### Task goal
Starting with the first line of the listing, quote each line exactly until and including the one with "ZO = 15.573", leaving pictures out.

### Source data

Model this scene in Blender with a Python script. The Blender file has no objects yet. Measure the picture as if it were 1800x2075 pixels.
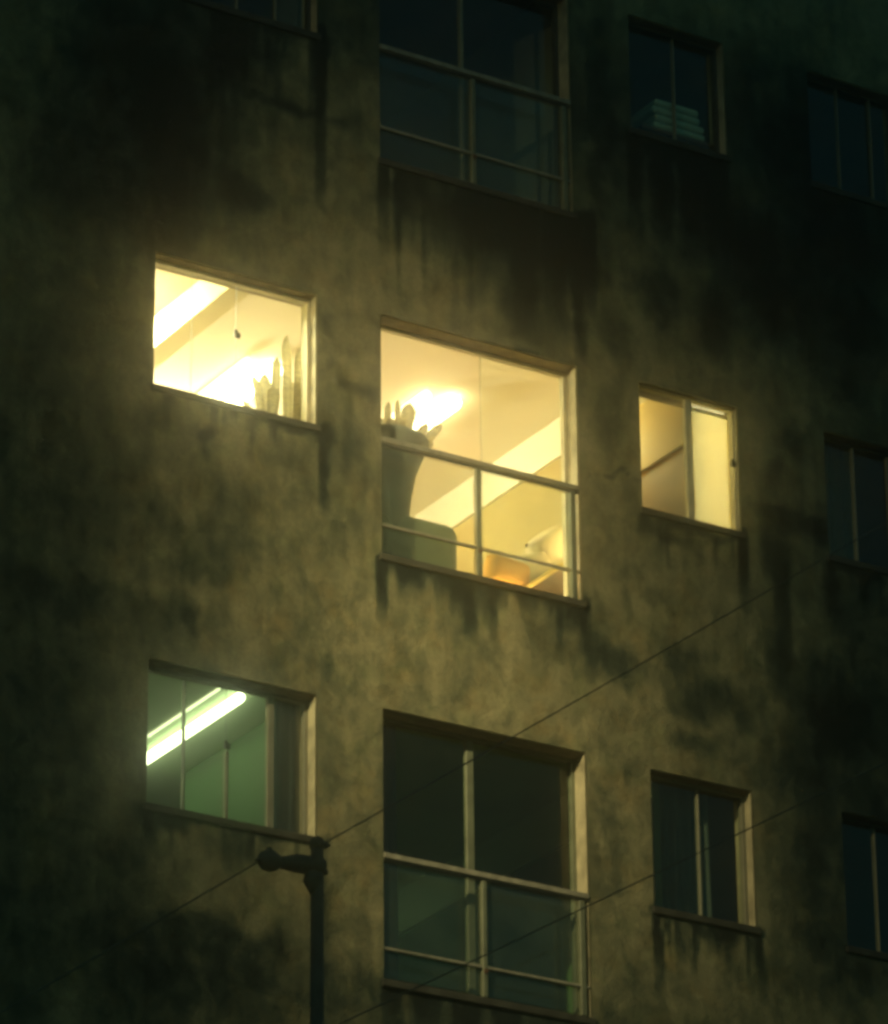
import bpy, bmesh, math, random
import numpy as np
from mathutils import Vector, Matrix

random.seed(7)
scene = bpy.context.scene
COL = scene.collection
ZO = 15.573                       # height of the lit row's sill above the street

# ------------------------------------------------------------------ camera
CAM_LOC = (-13.6105, -25.4606, -13.973 + ZO)
YAW, PITCH, ROLL = 31.9802, 24.3126, -0.6040
cy, sy = math.cos(math.radians(YAW)), math.sin(math.radians(YAW))
cp, sp = math.cos(math.radians(PITCH)), math.sin(math.radians(PITCH))
F = Vector((sy * cp, cy * cp, sp)); R0 = Vector((cy, -sy, 0)); U0 = R0.cross(F)
c_, s_ = math.cos(math.radians(ROLL)), math.sin(math.radians(ROLL))
RR = c_ * R0 + s_ * U0; UU = -s_ * R0 + c_ * U0
cam_data = bpy.data.cameras.new('camera'); cam = bpy.data.objects.new('camera', cam_data); COL.objects.link(cam)
M = Matrix((RR, UU, -F)).transposed().to_4x4(); M.translation = Vector(CAM_LOC)
cam.matrix_world = M
cam_data.sensor_fit = 'VERTICAL'; cam_data.sensor_height = 36.0
cam_data.lens = 9666.79 / 2075 * 36.0
cam_data.clip_start = 0.2; cam_data.clip_end = 500
scene.camera = cam

# ------------------------------------------------------------------ sky, after dusk
world = bpy.data.worlds.new('World'); scene.world = world; world.use_nodes = True
wn, wl = world.node_tree.nodes, world.node_tree.links
wn.clear()
sky = wn.new('ShaderNodeTexSky'); sky.sky_type = 'NISHITA'; sky.sun_disc = False
sky.sun_elevation = math.radians(-0.3); sky.sun_rotation = math.radians(200)
tint = wn.new('ShaderNodeMix'); tint.data_type = 'RGBA'; tint.blend_type = 'MULTIPLY'; tint.inputs[0].default_value = 1
tint.inputs[7].default_value = (0.26, 1.0, 1.02, 1)
bg = wn.new('ShaderNodeBackground'); bg.inputs[1].default_value = 0.15
wo = wn.new('ShaderNodeOutputWorld')
wl.new(sky.outputs[0], tint.inputs[6]); wl.new(tint.outputs[2], bg.inputs[0]); wl.new(bg.outputs[0], wo.inputs[0])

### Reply
Model this scene in Blender with a Python script. The Blender file has no objects yet. Measure the picture as if it were 1800x2075 pixels.
import bpy, bmesh, math, random
import numpy as np
from mathutils import Vector, Matrix

random.seed(7)
scene = bpy.context.scene
COL = scene.collection
ZO = 15.573                       # height of the lit row's sill above the street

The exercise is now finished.